Mataura Valley Milk something special

Progress continues to be made on the Mataura Valley Milk factory, near Gore. Photo: Supplied
Progress continues to be made on the Mataura Valley Milk factory, near Gore. Photo: Supplied
Mataura Valley Milk is creating something special just north of Gore.

We're building a highly specialised nutrition plant unlike any other in Australasia to manufacture premium nutritional formulas.

It's a completely different business from a dairy company, as we will be making highly functional and high-value products to order.

Mataura Valley Milk is a positive, and many would argue necessary, addition to the dairy industry in Southland.

The sustainability of New Zealand's dairy farming is being eroded on commodity milk returns.

We're offering about 30 local farmers an opportunity to supply high-quality milk and become shareholders in a nutritional business with an integrated supply chain from farm to market, an opportunity that has not been offered by anyone else in the region.

Most farmers I've chatted with, or who our milk supply manager, Dave Yardley, has chatted with, support what we are setting out to achieve.

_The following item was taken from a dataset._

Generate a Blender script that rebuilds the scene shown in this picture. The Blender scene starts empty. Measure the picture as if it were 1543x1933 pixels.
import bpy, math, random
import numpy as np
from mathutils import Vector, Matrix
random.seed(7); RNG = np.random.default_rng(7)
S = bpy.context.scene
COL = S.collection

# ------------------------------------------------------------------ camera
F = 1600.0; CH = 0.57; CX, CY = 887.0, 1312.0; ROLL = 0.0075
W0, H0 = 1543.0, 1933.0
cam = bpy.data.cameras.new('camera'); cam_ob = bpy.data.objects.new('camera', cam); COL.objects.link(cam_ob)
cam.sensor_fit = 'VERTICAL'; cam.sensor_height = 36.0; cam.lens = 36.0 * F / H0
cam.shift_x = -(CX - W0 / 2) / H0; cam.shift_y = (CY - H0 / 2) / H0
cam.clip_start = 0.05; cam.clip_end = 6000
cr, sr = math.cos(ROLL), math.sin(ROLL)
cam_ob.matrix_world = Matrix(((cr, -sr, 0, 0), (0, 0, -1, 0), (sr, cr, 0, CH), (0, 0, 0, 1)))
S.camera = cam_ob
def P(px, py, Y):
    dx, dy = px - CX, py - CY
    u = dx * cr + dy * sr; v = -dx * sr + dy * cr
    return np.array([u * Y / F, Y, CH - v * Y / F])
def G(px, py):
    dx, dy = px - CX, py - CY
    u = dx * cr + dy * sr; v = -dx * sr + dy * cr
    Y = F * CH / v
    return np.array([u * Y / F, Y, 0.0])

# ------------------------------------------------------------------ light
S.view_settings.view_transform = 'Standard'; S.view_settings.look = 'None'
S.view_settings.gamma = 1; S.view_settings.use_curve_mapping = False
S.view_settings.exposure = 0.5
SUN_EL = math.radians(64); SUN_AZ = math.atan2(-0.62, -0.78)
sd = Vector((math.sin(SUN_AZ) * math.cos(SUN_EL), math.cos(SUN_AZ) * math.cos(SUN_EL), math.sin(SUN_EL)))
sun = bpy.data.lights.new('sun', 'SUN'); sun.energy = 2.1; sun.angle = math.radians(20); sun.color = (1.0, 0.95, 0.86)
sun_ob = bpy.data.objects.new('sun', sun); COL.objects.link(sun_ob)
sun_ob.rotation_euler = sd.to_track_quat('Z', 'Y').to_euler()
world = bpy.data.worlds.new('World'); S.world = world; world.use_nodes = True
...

Our plant will employ 65 full-time staff and is on schedule to start production in August 2018.

Mataura Valley Milk is a partnership between New Zealand and overseas investors.

When I visited Shanghai recently, consumers of infant formula in the premium and super premium category were happy to pay $85-$90 a can for well marketed and functional New Zealand-made product. This is the end of the consumer food market we should all be focused on.

The nutritionals market worldwide is $US43billion ($NZ60billion) and growing.

Our major shareholder, China Animal Husbandry Group (CAHG), has been doing business in New Zealand for more than 20 years. As a state-owned enterprise, it is required to make long-term, sustainable investments, as it is doing with Mataura Valley Milk.

Nutritional formulas will be marketed under the Nouriz label, which has a long-term promotion deal with the All Blacks and is a well-established brand in China.

We know we have to compete for milk and we are prepared to pay our shareholder/suppliers a very competitive farm-gate price, plus premiums and incentives rewarding best on-farm practice and environmental stewardship.

This will be matched by the nutrition plant, which will operate above and beyond the exacting validation standards of the China and United States food and drug administrations.

We're recruiting some of New Zealand's top nutritional talent to live and work in Gore.

The $240 million investment is forecast to inject about $90 million into the local economy annually.

Millions have already been invested in the South during the construction and business planning stages. These are tangible benefits for businesses and the project has instilled confidence in the local real estate and retail market.

Mataura Valley Milk is also investing $6.5 million in Gore's wastewater treatment plant.

We are working hard to earn the respect and trust of people in Southland. We're building something special in Southland, and we want the whole community to be part of it.